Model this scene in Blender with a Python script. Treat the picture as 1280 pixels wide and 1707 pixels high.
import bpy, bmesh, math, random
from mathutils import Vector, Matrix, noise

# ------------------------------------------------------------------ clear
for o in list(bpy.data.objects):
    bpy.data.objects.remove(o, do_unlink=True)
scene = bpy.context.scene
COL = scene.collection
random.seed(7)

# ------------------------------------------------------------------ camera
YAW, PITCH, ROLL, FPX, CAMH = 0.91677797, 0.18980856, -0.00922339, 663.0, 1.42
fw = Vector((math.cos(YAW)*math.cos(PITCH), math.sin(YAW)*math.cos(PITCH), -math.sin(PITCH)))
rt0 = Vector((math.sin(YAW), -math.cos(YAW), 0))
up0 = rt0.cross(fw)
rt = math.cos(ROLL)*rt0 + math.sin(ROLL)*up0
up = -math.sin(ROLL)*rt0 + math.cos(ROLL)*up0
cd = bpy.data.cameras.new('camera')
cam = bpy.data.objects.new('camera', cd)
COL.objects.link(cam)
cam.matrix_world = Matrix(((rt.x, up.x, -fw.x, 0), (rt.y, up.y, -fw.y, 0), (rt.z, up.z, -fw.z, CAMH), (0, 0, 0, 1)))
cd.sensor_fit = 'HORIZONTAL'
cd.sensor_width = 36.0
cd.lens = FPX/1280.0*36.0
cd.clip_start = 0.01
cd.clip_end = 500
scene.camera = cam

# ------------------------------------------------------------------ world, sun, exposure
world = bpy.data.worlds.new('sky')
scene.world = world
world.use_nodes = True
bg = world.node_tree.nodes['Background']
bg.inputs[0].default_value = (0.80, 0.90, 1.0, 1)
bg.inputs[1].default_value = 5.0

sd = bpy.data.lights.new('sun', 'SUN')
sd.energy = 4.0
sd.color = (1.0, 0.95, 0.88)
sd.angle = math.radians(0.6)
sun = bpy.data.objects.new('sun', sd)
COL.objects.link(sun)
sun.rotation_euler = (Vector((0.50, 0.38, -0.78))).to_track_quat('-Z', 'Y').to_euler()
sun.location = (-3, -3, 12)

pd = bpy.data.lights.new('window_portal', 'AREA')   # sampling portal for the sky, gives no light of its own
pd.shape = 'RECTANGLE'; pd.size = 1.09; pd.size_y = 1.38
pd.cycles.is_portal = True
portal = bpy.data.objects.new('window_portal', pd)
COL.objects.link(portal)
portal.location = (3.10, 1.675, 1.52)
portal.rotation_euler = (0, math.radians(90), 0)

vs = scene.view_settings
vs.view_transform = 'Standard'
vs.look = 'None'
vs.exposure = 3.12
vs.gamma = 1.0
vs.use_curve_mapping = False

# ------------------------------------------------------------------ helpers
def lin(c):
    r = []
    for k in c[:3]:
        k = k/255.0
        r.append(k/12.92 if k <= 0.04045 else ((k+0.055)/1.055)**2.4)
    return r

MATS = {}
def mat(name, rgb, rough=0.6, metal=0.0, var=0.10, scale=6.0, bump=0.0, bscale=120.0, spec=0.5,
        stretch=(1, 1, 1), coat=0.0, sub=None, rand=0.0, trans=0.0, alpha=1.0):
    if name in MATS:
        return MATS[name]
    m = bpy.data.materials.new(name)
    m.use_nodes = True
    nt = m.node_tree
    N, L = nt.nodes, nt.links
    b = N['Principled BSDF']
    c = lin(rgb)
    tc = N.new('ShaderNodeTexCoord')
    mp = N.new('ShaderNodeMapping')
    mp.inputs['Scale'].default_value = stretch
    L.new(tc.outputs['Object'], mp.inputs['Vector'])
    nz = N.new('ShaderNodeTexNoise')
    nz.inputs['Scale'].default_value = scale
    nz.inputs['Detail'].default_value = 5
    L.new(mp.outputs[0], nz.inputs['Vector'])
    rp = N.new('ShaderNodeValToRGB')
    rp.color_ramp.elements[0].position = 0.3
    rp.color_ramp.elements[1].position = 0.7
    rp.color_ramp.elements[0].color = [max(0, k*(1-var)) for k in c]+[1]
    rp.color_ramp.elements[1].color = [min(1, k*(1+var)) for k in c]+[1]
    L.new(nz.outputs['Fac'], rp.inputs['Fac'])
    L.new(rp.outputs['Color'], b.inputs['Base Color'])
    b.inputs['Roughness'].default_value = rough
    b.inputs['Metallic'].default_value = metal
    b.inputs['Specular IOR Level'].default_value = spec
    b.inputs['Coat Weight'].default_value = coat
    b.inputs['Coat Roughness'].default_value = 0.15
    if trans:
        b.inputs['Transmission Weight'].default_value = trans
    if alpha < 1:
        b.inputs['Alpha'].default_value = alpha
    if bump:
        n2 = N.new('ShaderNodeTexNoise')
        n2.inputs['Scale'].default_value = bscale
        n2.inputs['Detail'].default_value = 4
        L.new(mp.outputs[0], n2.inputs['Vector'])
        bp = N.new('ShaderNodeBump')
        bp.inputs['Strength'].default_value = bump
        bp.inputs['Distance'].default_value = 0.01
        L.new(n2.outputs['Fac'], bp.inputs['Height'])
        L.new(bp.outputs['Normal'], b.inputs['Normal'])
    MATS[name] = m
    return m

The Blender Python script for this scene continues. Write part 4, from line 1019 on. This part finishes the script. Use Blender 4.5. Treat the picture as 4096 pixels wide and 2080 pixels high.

▸ Work instructions: Give back exactly the lines from the beginning of the records through the line containing "random.seed(7)", and only those.

▸ Task solution:
Model this scene in Blender with a Python script. Treat the picture as 1280 pixels wide and 1707 pixels high.
import bpy, bmesh, math, random
from mathutils import Vector, Matrix, noise

# ------------------------------------------------------------------ clear
for o in list(bpy.data.objects):
    bpy.data.objects.remove(o, do_unlink=True)
scene = bpy.context.scene
COL = scene.collection
random.seed(7)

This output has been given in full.